Int'l Call to Use Both 'East Sea' and 'Sea of Japan'

      September 04, 2009 09:06

      At the 15th International Seminar on the Naming of Seas in Sydney, Australia on Thursday, a two-day session called for using both the names "East Sea" and "Sea of Japan" for the body of water dividing Korea and Japan. The call was in line with recent trends in international geography to use exonym and eponym concurrently.

      Austria took the opportunity to announce that it has made it an official policy to use both names.

      Since it joined a UN body on geographical names in 1992, Korea has been urging the international community to give official recognition to the name "East Sea."

      The call is based on the UN Resolution on the Standardization of Geographical Names adopted in 1974, which says when there is a geographical feature shared among two or more countries, the designation is generally standardized through consultations among the countries concerned. If the effort to standardize fails, however, the names used by each of the countries are used concurrently.

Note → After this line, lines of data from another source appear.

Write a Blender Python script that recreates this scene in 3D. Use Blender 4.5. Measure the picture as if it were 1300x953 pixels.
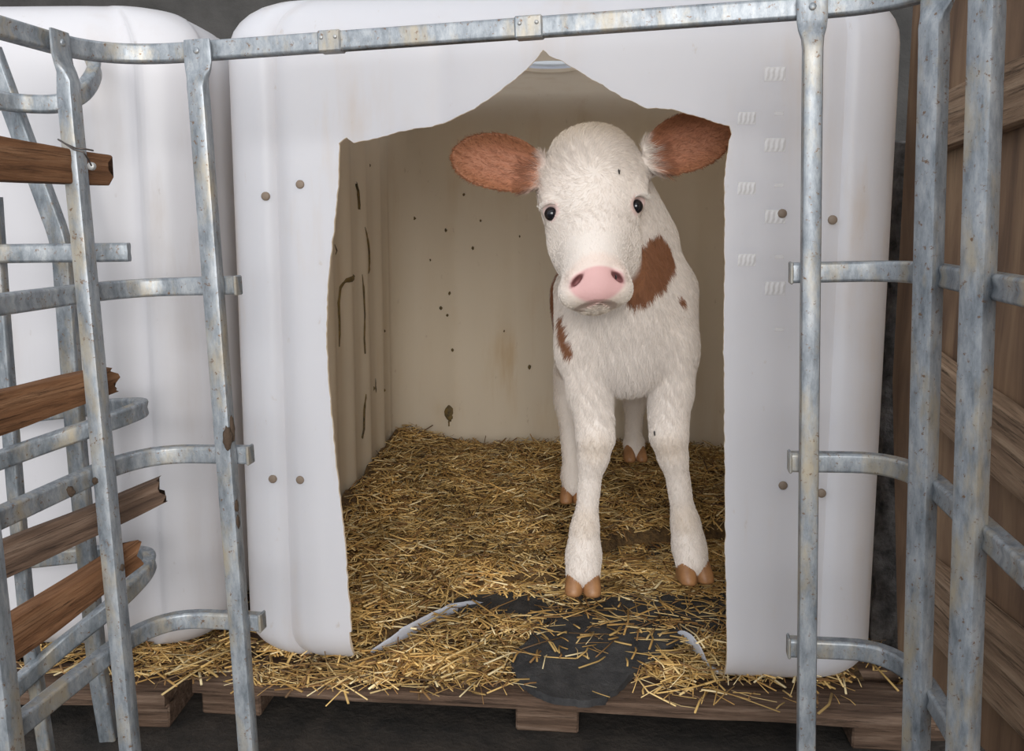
import bpy, bmesh, math, random
import numpy as np
from mathutils import Vector, Matrix, Euler, noise

for o in list(bpy.data.objects):
    bpy.data.objects.remove(o)
scn = bpy.context.scene
C = scn.collection
PI = math.pi
rnd = random.Random(7)

# ------------------------------------------------------------------ camera
CZ, PITCH, F, PX, PY = 0.77, math.radians(7.4), 1150.0, 650.0, 431.0
cam_d = bpy.data.cameras.new('camera')
cam = bpy.data.objects.new('camera', cam_d)
C.objects.link(cam)
cam.location = (0, 0, CZ)
cam.rotation_euler = (PI / 2 - PITCH, 0, 0)
cam_d.sensor_width = 36
cam_d.lens = F / 1300 * 36
cam_d.shift_y = -(476.5 - PY) / 1300
cam_d.clip_start = 0.02
scn.camera = cam

# ------------------------------------------------------------------ sky, lights, exposure
world = bpy.data.worlds.new('sky')
scn.world = world
world.use_nodes = True
wn = world.node_tree.nodes
bg = wn['Background']
bg.inputs['Color'].default_value = (0.90, 0.94, 1.0, 1)
bg.inputs['Strength'].default_value = 1.1


def area(name, loc, target, sx, sy, power, col=(1, 1, 1)):
    d = bpy.data.lights.new(name, 'AREA')
    d.shape = 'RECTANGLE'
    d.size, d.size_y, d.energy, d.color = sx, sy, power, col
    o = bpy.data.objects.new(name, d)
    C.objects.link(o)
    o.location = loc
    o.rotation_euler = (Vector(target) - Vector(loc)).to_track_quat('-Z', 'Y').to_euler()
    return o


area('front_fill_light', (0.55, -4.2, 1.75), (0.15, 1.8, 0.60), 4.2, 2.6, 330, (1.0, 0.985, 0.96))  # added fill lamp behind the camera, no real door; brightens calf and tank interior
scn.view_settings.view_transform = 'Standard'
scn.view_settings.look = 'None'
scn.view_settings.gamma = 1
scn.view_settings.use_curve_mapping = False
scn.view_settings.exposure = 0.0

# ------------------------------------------------------------------ coordinates
CP, SP = math.cos(PITCH), math.sin(PITCH)


def ray(px, py):
    a, b = (px - PX) / F, -(py - PY) / F
    return Vector((a, CP + b * SP, -SP + b * CP))


def at(px, py, Y):
    d = ray(px, py)
    return Vector((0, 0, CZ)) + d * (Y / d.y)


def at_z(px, py, z):
    d = ray(px, py)
    return Vector((0, 0, CZ)) + d * ((z - CZ) / d.z)


def at_x(px, py, X):
    d = ray(px, py)
    return Vector((0, 0, CZ)) + d * (X / d.x)


def at_plane(px, py, p, n):
    d = ray(px, py)
    o = Vector((0, 0, CZ))
    return o + d * ((Vector(p) - o).dot(n) / d.dot(n))


# ------------------------------------------------------------------ scene helpers
def tag(o, label=None, cat=None, group=None, kind=None):
    if label: o['label'] = label
    if cat: o['category'] = cat
    if group: o['group'] = group
    if kind: o['kind'] = kind
    return o


def empty(name, loc=(0, 0, 0), rot=(0, 0, 0)):
    o = bpy.data.objects.new(name, None)
    o.empty_display_size = 0.05
    C.objects.link(o)
    o.location = loc
    o.rotation_euler = rot
    return o


def link_mesh(name, me, mat=None, parent=None, smooth=True):
    o = bpy.data.objects.new(name, me)
    C.objects.link(o)
    if mat and not me.materials:
        me.materials.append(mat)
    if parent: o.parent = parent
    if smooth:
        me.polygons.foreach_set('use_smooth', [True] * len(me.polygons))
    return o


def link_bm(name, bm, mat=None, parent=None, smooth=True, angle=None):
    bmesh.ops.recalc_face_normals(bm, faces=bm.faces)
    me = bpy.data.meshes.new(name)
    bm.to_mesh(me)
    bm.free()
    if angle is not None:
        smooth = True
    o = link_mesh(name, me, mat, parent, smooth)
    if angle is not None:
        me.set_sharp_from_angle(angle=math.radians(angle))
    return o


def vcol(me, cols, name='Col'):
    a = me.color_attributes.new(name, 'FLOAT_COLOR', 'POINT')
    c = np.ones((len(me.vertices), 4), np.float32)
    c[:, :3] = cols
    a.data.foreach_set('color', c.ravel())


# ------------------------------------------------------------------ materials
class NT:
    def __init__(self, name):
        self.m = bpy.data.materials.new(name)
        self.m.use_nodes = True
        self.t = self.m.node_tree
        self.n = self.t.nodes
        self.p = self.n['Principled BSDF']
        self.out = self.n['Material Output']
        self.tc = self.n.new('ShaderNodeTexCoord')

    def lk(self, a, b):
        self.t.links.new(a, b)

    def mapping(self, scale=(1, 1, 1), rot=(0, 0, 0), src='Object'):
        mp = self.n.new('ShaderNodeMapping')
        mp.inputs['Scale'].default_value = scale
        mp.inputs['Rotation'].default_value = rot
        self.lk(self.tc.outputs[src], mp.inputs['Vector'])
        return mp.outputs['Vector']

    def noise(self, scale=5, detail=4, rough=0.55, vec=None, dist=0):
        x = self.n.new('ShaderNodeTexNoise')
        x.inputs['Scale'].default_value = scale
        x.inputs['Detail'].default_value = detail
        x.inputs['Roughness'].default_value = rough
        x.inputs['Distortion'].default_value = dist
        self.lk(vec if vec else self.mapping(), x.inputs['Vector'])
        return x.outputs['Fac']

    def ramp(self, fac, stops):
        r = self.n.new('ShaderNodeValToRGB')
        e = r.color_ramp.elements
        while len(e) < len(stops): e.new(0.5)
        for i, (p, c) in enumerate(stops):
            e[i].position = p
            e[i].color = (*c, 1) if len(c) == 3 else c
        self.lk(fac, r.inputs['Fac'])
        return r.outputs['Color']

    def mix(self, fac, a, b, mode='MIX'):
        x = self.n.new('ShaderNodeMix')
        x.data_type = 'RGBA'
        x.blend_type = mode
        for s, v in ((x.inputs[0], fac), (x.inputs[6], a), (x.inputs[7], b)):
            if isinstance(v, (int, float)): s.default_value = v
            elif isinstance(v, tuple): s.default_value = (*v, 1)
            else: self.lk(v, s)
        return x.outputs[2]

    def bump(self, h, strength=0.3, dist=0.002, prev=None):
        b = self.n.new('ShaderNodeBump')
        b.inputs['Strength'].default_value = strength
        b.inputs['Distance'].default_value = dist
        self.lk(h, b.inputs['Height'])
        if prev: self.lk(prev, b.inputs['Normal'])
        self.lk(b.outputs['Normal'], self.p.inputs['Normal'])
        return b.outputs['Normal']

    def col(self, c):
        if isinstance(c, tuple): self.p.inputs['Base Color'].default_value = (*c, 1)
        else: self.lk(c, self.p.inputs['Base Color'])

    def set(self, **k):
        for a, v in k.items():
            self.p.inputs[a.replace('_', ' ')].default_value = v


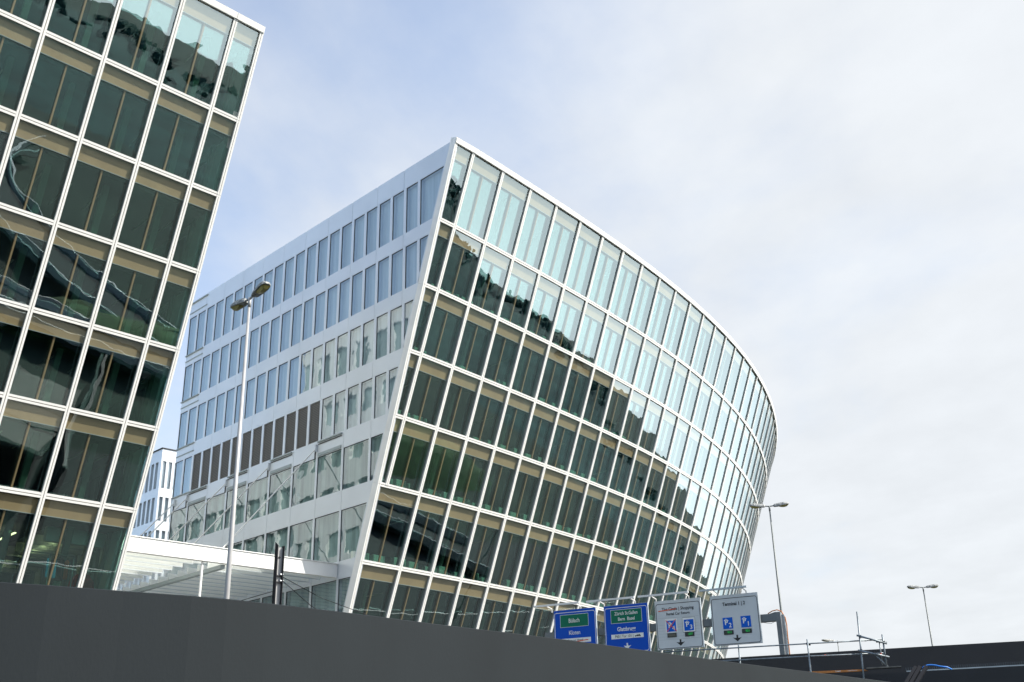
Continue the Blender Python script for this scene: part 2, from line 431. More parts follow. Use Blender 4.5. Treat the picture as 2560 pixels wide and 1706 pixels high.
# ---- flank wall of the main building
_cs = {}
def CS(z):
    if z not in _cs: _cs[z] = (main.corner(z) - ORG).dot(Bd)
    return _cs[z]
def L(s, z, d=0): return ORG + Bd * s + V(0, 0, z) + OUT * d
rows = [(35.75, 32.47), (31.5, 28.53), (27.55, 24.62), (23.53, 20.74), (19.62, 16.88), (15.64, 12.48), (11.42, 8.4), (7.0, 4.2)]
SEND = 33.1
def flank(root, Lf, cs, rows, ztop, send, detailed=True):
    wall = MB(); back = MB()
    D = .32
    zs_ = [(ztop, rows[0][0])] + [(rows[k][1], rows[k + 1][0]) for k in range(len(rows) - 1)] + [(rows[-1][1], GZ)]
    joints = [5.015 + 2.83 * k for k in range(0, 40)]
    for (zt, zb) in zs_:
        edges = [None] + [j for j in joints if cs(zb) + 1.2 < j < send - .5] + [send]
        for a, b in zip(edges, edges[1:]):
            sa_t = cs(zt) + .02 if a is None else a + .011; sa_b = cs(zb) + .02 if a is None else a + .011
            poly = [Lf(sa_b, zb, -D), Lf(b - .011, zb, -D), Lf(b - .011, zt, -D), Lf(sa_t, zt, -D)]
            wall.prism(poly, OUT * D, 'clad')
    # dark backing seen in the joints
    back.face([Lf(cs(GZ) + .1, GZ, -D - .02), Lf(send, GZ, -D - .02), Lf(send, ztop - .05, -D - .02), Lf(cs(ztop) + .1, ztop - .05, -D - .02)], 'gap')
    wins = []
    for r, (zt, zb) in enumerate(rows):
        if r < 4: ws = [(3.61 + 1.415 * j, 4.76 + 1.415 * j) for j in range(-3, 21)]
        else: ws = [(8.05 + 2.825 * m, 10.66 + 2.825 * m) for m in range(-2, 9)]
        pl = []
        for (a, b) in ws:
            if b > send: b = send - .12
            e_t, e_b = cs(zt) + .60, cs(zb) + .60
            if b < e_t + .35: continue
            if a < e_t: pl.append([e_t, e_b, b, 'c'])
            else: pl.append([max(a, 0), max(a, e_b) if a < e_b else a, b, 'n'])
        # merge the two narrow slanted ones of the top row
        if r == 0:
            big = [p for p in pl if p[2] < 3.4]; pl = [p for p in pl if p[2] >= 3.4]
            if big: pl.insert(0, [min(p[0] for p in big), min(p[1] for p in big), max(p[2] for p in big), 'c'])
        # piers
        prev_t, prev_b = cs(zt) + .02, cs(zb) + .02
        for (at, ab, b, kk) in pl:
            wall.prism([Lf(prev_b, zb, -D), Lf(ab, zb, -D), Lf(at, zt, -D), Lf(prev_t, zt, -D)], OUT * (D - .003), 'clad')
            prev_t = prev_b = b
            wins.append((r, at, ab, b, zt, zb))
        wall.prism([Lf(prev_b, zb, -D), Lf(send, zb, -D), Lf(send, zt, -D), Lf(prev_t, zt, -D)], OUT * (D - .003), 'clad')
    wall.build('wall_cladding', root); back.build('wall_backing', root)
    for (r, at, ab, b, zt, zb) in wins:
        louv = (r == 3 and 13.4 < at < 30)
        if louv and detailed:
            m = MB(); m.prism([Lf(ab + .03, zb + .03, -.10), Lf(b - .03, zb + .03, -.10), Lf(b - .03, zt - .03, -.10), Lf(at + .03, zt - .03, -.10)], OUT * .04, 'louvre')
            m.build('louvre_panel', root); continue
        m = MB()
        e = .035
        m.face([Lf(ab + e, zb + e, -.05), Lf(b - e, zb + e, -.05), Lf(b - e, zt - e, -.05), Lf(at + e, zt - e, -.05)], 'glass_flank')
        w = m.build('window', root)
        f = MB()
        for (p, q, sv) in ((Lf(ab, zb, 0), Lf(at, zt, 0), (Lf(b, zb) - Lf(ab, zb)).normalized()), (Lf(b, zb, 0), Lf(b, zt, 0), (Lf(ab, zb) - Lf(b, zb)).normalized())):
            f.bar(p, q, sv, OUT, e, -.08, -.03, 'gap', w0=0)
        f.bar(Lf(ab + e, zb), Lf(b - e, zb), UP, OUT, e, -.08, -.03, 'clad', w0=0)
        f.bar(Lf(at + e, zt), Lf(b - e, zt), UP, OUT, 0, -.08, -.03, 'gap', w0=-e)
        f.build('window_frame', w)
        bl = MB(); dz = random.choice((0, 0, 0, 0, .25)) if r < 4 else 0
        mt = 'blind' if r < 4 else 'curtain'
        bl.face([Lf(ab, zb, -.29), Lf(b, zb, -.29), Lf(b, zt, -.29), Lf(at, zt, -.29)], mt)
        bl.build('blind' if r < 4 else 'curtain', w)
    return wins
flank(bld, L, CS, rows, 37.2, SEND)
# stepped trim frames on the flank
trs = []
class _T:
    def prism(s, *a):
        m = MB(); m.prism(*a); m.build('trim_strip', bld)
tr = _T()
for r in range(4):
    zt, zb = rows[r]
    tr.prism([L(30.32, zb - .10, 0), L(SEND, zb - .10, 0), L(SEND, zb - .03, 0), L(30.32, zb - .03, 0)], OUT * .10, 'fin')
    tr.prism([L(30.32, zt + .38, 0), L(SEND, zt + .38, 0), L(SEND, zt + .44, 0), L(30.32, zt + .44, 0)], OUT * .05, 'fin')
tr.prism([L(30.3, 36.98, 0), L(SEND, 36.98, 0), L(SEND, 37.05, 0), L(30.3, 37.05, 0)], OUT * .10, 'fin')
for s0 in (10.85, 16.5, 22.15, 27.8):
    tr.prism([L(s0, 20.58, 0), L(s0 + 2.6, 20.58, 0), L(s0 + 2.6, 20.66, 0), L(s0, 20.66, 0)], OUT * .12, 'fin')
    tr.prism([L(s0, 20.45, 0), L(s0 + 2.6, 20.45, 0), L(s0 + 2.6, 20.49, 0), L(s0, 20.49, 0)], OUT * .06, 'gap')
    tr.prism([L(s0 + .05, 19.66, 0), L(s0 + 2.58, 19.66, 0), L(s0 + 2.58, 19.86, 0), L(s0 + .05, 19.86, 0)], OUT * .05, 'fin')

for s0, z0 in ((13.6, 20.35), (19.24, 20.35), (24.84, 20.35), (30.55, 20.35), (32.5, 20.35)):
    rb = MB(); rb.prism([L(s0 - .06, z0 - .35), L(s0 + .12, z0 - .35), L(s0 + .12, z0 + .12), L(s0 - .06, z0 + .12)], OUT * .16, 'clad')
    rb.prism([L(s0 + .14, z0 - .75), L(s0 + .20, z0 - .75), L(s0 + .20, z0 - .2), L(s0 + .14, z0 - .2)], OUT * .05, 'gap')
    rb.build('rod_bracket', bld)
# roof and hidden sides
rf = MB()
pl = [main.P(main.i0(37.2) + .01, 37.15) + Bd * .2] + [main.P(i, 37.15) + Bd * .15 for i in range(1, 34)]
pl2 = [V(p.x, p.y, 37.0) for p in pl]
back = [L(SEND, 37.0, -60), L(SEND, 37.0, -.1)]
rf.face(pl2 + back, 'roof'); rf.build('roof', bld)
bw = MB()
e = [main.P(33, z) for z in (37.0, GZ)]
bw.face([L(SEND - .02, GZ, -.05), L(SEND - .02, GZ, -60), L(SEND - .02, 37.0, -60), L(SEND - .02, 37.0, -.05)], 'clad')
bw.face([L(SEND, GZ, -60), e[1], e[0], L(SEND, 37.0, -60)], 'clad')
bw.build('rear_wall', bld)

# ---- left building
LZ = [37.873, 32.913, 29.001, 25.025, 21.071, 17.14, 13.158, 8.75, 4.3, GZ]
HL = 43.546; cor = V(-12.938, 47.363, 0)
basel = {i: tuple((cor + hd(HL) * (1.773 + 2.97 * (i) + (2.97 * 0)) ).xy) for i in range(-12, 3)}
# index -1 is the first mullion left of the corner
basel = {i: tuple((cor + hd(HL) * (-1.773 + 2.97 * (i + 1))).xy) for i in range(-14, 4)}
left = Facade(basel, lambda i: (hd(-45.139), .367), 37.873, None)
def i0_left(z):
    k = -.08 + .16 * (37.873 - z) / 25.0
    return -1 + (1.773 + k) / 2.97
left.i0 = i0_left
left.corner = lambda z: left.P(i0_left(z), z)
lb = thing('glass_office_building', 'dark leaning glass block with white grid, cropped by the left photo edge', 'office building', (-22, 48, GZ))
build_facade(lb, left, LZ, -12, 0, 'right', lambda r: False, strips_lit_row=6, sills=False)
for (xa, ya, xb, yb) in ((-26.06, 57.12, -22.63, 53.56), (-27.9, 55.8, -24.76, 52.58), (-30.9, 62.0, -28.06, 59.12)):
    m = MB(); a_, b_ = V(xa, ya, 11.9), V(xb, yb, 11.9)
    m.box((a_ + b_) / 2, b_ - a_, Ad * .10, UP * .05, 'strip_on'); m.build('strip_light', lb)
# end wall of the left building, its normal pointing along the street
def LE(s, z, d=0):
    c0 = left.P(left.i0(37.873), 37.873)
    return V(c0.x, c0.y, z) + Bd * (s) - OUT * (d - .05)
CE = lambda z: .372 * (37.873 - z)
em = MB(); D = .3
rows_l = [(z - 1.35, z2 + .55) for z, z2 in zip(LZ[:8], LZ[1:9])]
zz = [37.9] + [v for rw in rows_l for v in rw] + [GZ]
for k in range(0, len(zz) - 1, 2):
    em.prism([LE(CE(zz[k + 1]) + .25, zz[k + 1], -D), LE(38, zz[k + 1], -D), LE(38, zz[k], -D), LE(CE(zz[k]) + .25, zz[k], -D)], -OUT * D, 'white')
for (zt, zb) in rows_l:
    s = CE(zb) + 1.3; prev = CE(zb) + .3
    em.prism([LE(CE(zb) + .3, zb, -D), LE(s, zb, -D), LE(s, zt, -D), LE(CE(zt) + .3, zt, -D)], -OUT * (D - .003), 'white')
    while s < 35:
        em.prism([LE(s + 2.0, zb, -D), LE(s + 2.8, zb, -D), LE(s + 2.8, zt, -D), LE(s + 2.0, zt, -D)], -OUT * (D - .003), 'white'); s += 2.8
em.build('end_wall', lb)
wg = MB()
for k, (zt, zb) in enumerate(((27, 25.2), (23.2, 21.4), (19.4, 17.6), (15.6, 13.8), (11.8, 10), (8, -1.6))):
    wg.prism([LE(38.1, zb, -D), LE(95, zb, -D), LE(95, zt, -D), LE(38.1, zt, -D)], -OUT * D, 'white')
q_ = 38.1
while q_ < 94:
    wg.prism([LE(q_, GZ, -D), LE(q_ + .5, GZ, -D), LE(q_ + .5, 26.99, -D), LE(q_, 26.99, -D)], -OUT * (D - .003), 'white'); q_ += 2.8
wg.face([LE(38.1, GZ, -.22), LE(95, GZ, -.22), LE(95, 26.9, -.22), LE(38.1, 26.9, -.22)], 'curtain')
wg.face([LE(38.1, 27, 0), LE(95, 27, 0), LE(95, 27, -16), LE(38.1, 27, -16)], 'roof')
wg.build('rear_wing', lb)
eg = MB()
eg.face([LE(CE(GZ) + .5, GZ, -.2), LE(38, GZ, -.2), LE(38, 37.5, -.2), LE(CE(37.5) + .5, 37.5, -.2)], 'curtain')
eg.build('end_glazing', lb)
lr = MB()
a = left.P(-12, 37.8); b = left.P(left.i0(37.8), 37.8)
lr.face([a + Bd * .2, b + Bd * .2, b + Bd * 38, a + Bd * 38], 'roof')
a0 = left.P(-12, GZ); a1 = left.P(-12, 37.8)
lr.face([a0, a1, a1 + Bd * 38, V(a1.x, a1.y, GZ) + Bd * 38], 'clad')
lr.face([a + Bd * 38, b + Bd * 38, V(b.x, b.y, GZ) + Bd * 38, V(a.x, a.y, GZ) + Bd * 38], 'clad')
lr.build('roof', lb)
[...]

      Participants pose for a group photo at the International Seminar on the Naming of Seas in Sydney, Australia on Thursday.

      At the seminar, European geographers and Brahim Atoui, vice chair of the UN Group of Experts on Geographical Names, reiterated the importance of approaching the controversy over the use of East Sea or Sea of Japan, through debate on exonym and eponym.

      The prevailing view is that priority should be given to eponym over exonym, giving rise to a call to respect both names, since "East Sea" is the Korean eponym and "Sea of Japan" the Japanese.

      Meanwhile, Peter Jordan, the chair of the Austrian Board on Geographical Names, on Thursday said the agency recently decided to use both names on maps, in printed matter such as newspapers, and in videos or films. The board is a joint government-civilian council that makes decisions on official geographical names used in Austria.

      Korean geographers who attended the seminar said so far only civilian organizations like National Geographic in the U.S. have decided to use both names, but Austria is the first country that decided to do so.